2. 1985-1987 Hackney Technical College
Hackney Technical College was situated in an old Victorian building on Mare Street, Hackney, North-East London. My fellow horologists were a mixed bunch; there were about a dozen of us on the course aged from 17 to sixty-something. Some of the younger students were the children of parents who owned watch or jewellery shops and others were mature students, one at retirement age, another who had spent the previous years selling Rolls Royce.
The Horology course occupied the top floor of the Mare Street building. It was staffed by five teachers and two technicians (whose job it was to protect the machines and the tools that would be handed out and used by the students).

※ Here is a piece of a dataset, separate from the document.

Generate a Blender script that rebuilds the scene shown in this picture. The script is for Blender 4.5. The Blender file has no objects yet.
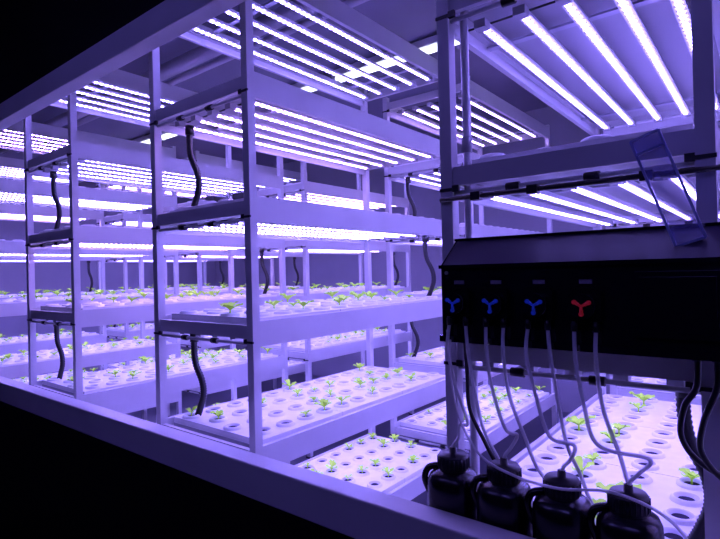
import bpy, math, random
from mathutils import Vector, Matrix
random.seed(7)
scene = bpy.context.scene
CZ = 1.45
scene.view_settings.view_transform = 'Standard'
scene.view_settings.look = 'None'

# ------------------------------------------------------------------ materials
def mat(name, col, rough=0.5, metal=0.0, noise=0.0, nscale=20, bump=0.0, trans=0.0, alpha=1.0, spec=0.5, coat=0.0, em=0.0):
    m = bpy.data.materials.new(name); m.use_nodes = True
    nt = m.node_tree; b = nt.nodes['Principled BSDF']
    b.inputs['Base Color'].default_value = (*col, 1)
    b.inputs['Roughness'].default_value = rough
    b.inputs['Metallic'].default_value = metal
    b.inputs['Specular IOR Level'].default_value = spec
    b.inputs['Coat Weight'].default_value = coat
    b.inputs['Transmission Weight'].default_value = trans
    b.inputs['Alpha'].default_value = alpha
    if em: 
        b.inputs['Emission Color'].default_value = (*col, 1); b.inputs['Emission Strength'].default_value = em
    if noise > 0 or bump > 0:
        tc = nt.nodes.new('ShaderNodeTexCoord'); n = nt.nodes.new('ShaderNodeTexNoise')
        n.inputs['Scale'].default_value = nscale; n.inputs['Detail'].default_value = 5
        nt.links.new(tc.outputs['Object'], n.inputs['Vector'])
        if noise > 0:
            r = nt.nodes.new('ShaderNodeValToRGB')
            r.color_ramp.elements[0].position = 0.3; r.color_ramp.elements[1].position = 0.7
            r.color_ramp.elements[0].color = (*[c*(1-noise) for c in col], 1)
            r.color_ramp.elements[1].color = (*[min(1, c*(1+noise*0.4)) for c in col], 1)
            nt.links.new(n.outputs['Fac'], r.inputs['Fac']); nt.links.new(r.outputs['Color'], b.inputs['Base Color'])
        if bump > 0:
            bp = nt.nodes.new('ShaderNodeBump'); bp.inputs['Strength'].default_value = bump
            bp.inputs['Distance'].default_value = 0.01
            nt.links.new(n.outputs['Fac'], bp.inputs['Height']); nt.links.new(bp.outputs['Normal'], b.inputs['Normal'])
    return m
def emis(name, col, s, dots=0):
    m = bpy.data.materials.new(name); m.use_nodes = True
    nt = m.node_tree; b = nt.nodes['Principled BSDF']
    b.inputs['Base Color'].default_value = (0.6, 0.6, 0.6, 1)
    b.inputs['Emission Color'].default_value = (*col, 1)
    b.inputs['Emission Strength'].default_value = s
    if dots:
        tc = nt.nodes.new('ShaderNodeTexCoord'); sp = nt.nodes.new('ShaderNodeSeparateXYZ')
        nt.links.new(tc.outputs['Object'], sp.inputs[0])
        a = nt.nodes.new('ShaderNodeMath'); a.operation='MULTIPLY'; a.inputs[1].default_value=dots
        nt.links.new(sp.outputs['Y'], a.inputs[0])
        fr = nt.nodes.new('ShaderNodeMath'); fr.operation='FRACT'; nt.links.new(a.outputs[0], fr.inputs[0])
        r = nt.nodes.new('ShaderNodeMapRange'); 
        pp = nt.nodes.new('ShaderNodeMath'); pp.operation='PINGPONG'; pp.inputs[1].default_value=.5
        nt.links.new(fr.outputs[0], pp.inputs[0])
        r.interpolation_type='SMOOTHSTEP'
        r.inputs[1].default_value=.14; r.inputs[2].default_value=.42; r.inputs[3].default_value=s*.10; r.inputs[4].default_value=s*2.2
        nt.links.new(pp.outputs[0], r.inputs[0]); nt.links.new(r.outputs[0], b.inputs['Emission Strength'])
    return m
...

One room was for technical drawing, when we still used pencils, another was the clean room for the assembly of wristwatch movements and the third had the electrical equipment needed for quartz movements. In addition, there were two machine workshops, the first filled with lathes where we would perform “big” work, and the second for smaller work, which contained tools such as watchmaker’s lathes.
The course was on general horology: it covered history, theory, clocks, pocket watches, mechanical wristwatches and quartz. One of the goals of the course was to help you determine which direction you wanted to take. Horology in all its forms is a diverse subject.
To complete the course we needed to make a sample piece: base plate, balance cock, a balance wheel and balance staff, making all the parts from drawings plus making and polishing all of the screws. Once completed, each one would be checked and controlled, and it would go towards your final mark.
I finished at Hackney in mid-1987. At that time the idea of working in the basement of a small London watch shop didn’t appeal, although I would end up doing just that a few years later. The automatic choice was to enter the Swiss Watchmaking School *WOSTEP in Neuchâtel, Switzerland. With a Swiss Horological education there would be more commercial opportunities and the basic education from Hackney was quite thin from a commercial working standpoint.
As a general rule, students didn’t go from Hackney College straight to WOSTEP – the entrance criteria at the time required you to have two or three years of commercial experience before starting the course. But the ‘then’ dominance of the quartz watch meant that times were difficult for the industry, and admission numbers at WOSTEP were sharply down. To keep the numbers up and the school running they had to compromise, and the class I entered with was the youngest the school had accepted. The man who taught and kept the school alive was Antoine Simonin.
A quote from Mr Beany (real name) head of the Horology department at Hackney, “A good watchmaker isn’t one that doesn’t make mistakes; a good watchmaker is one who can correct them”.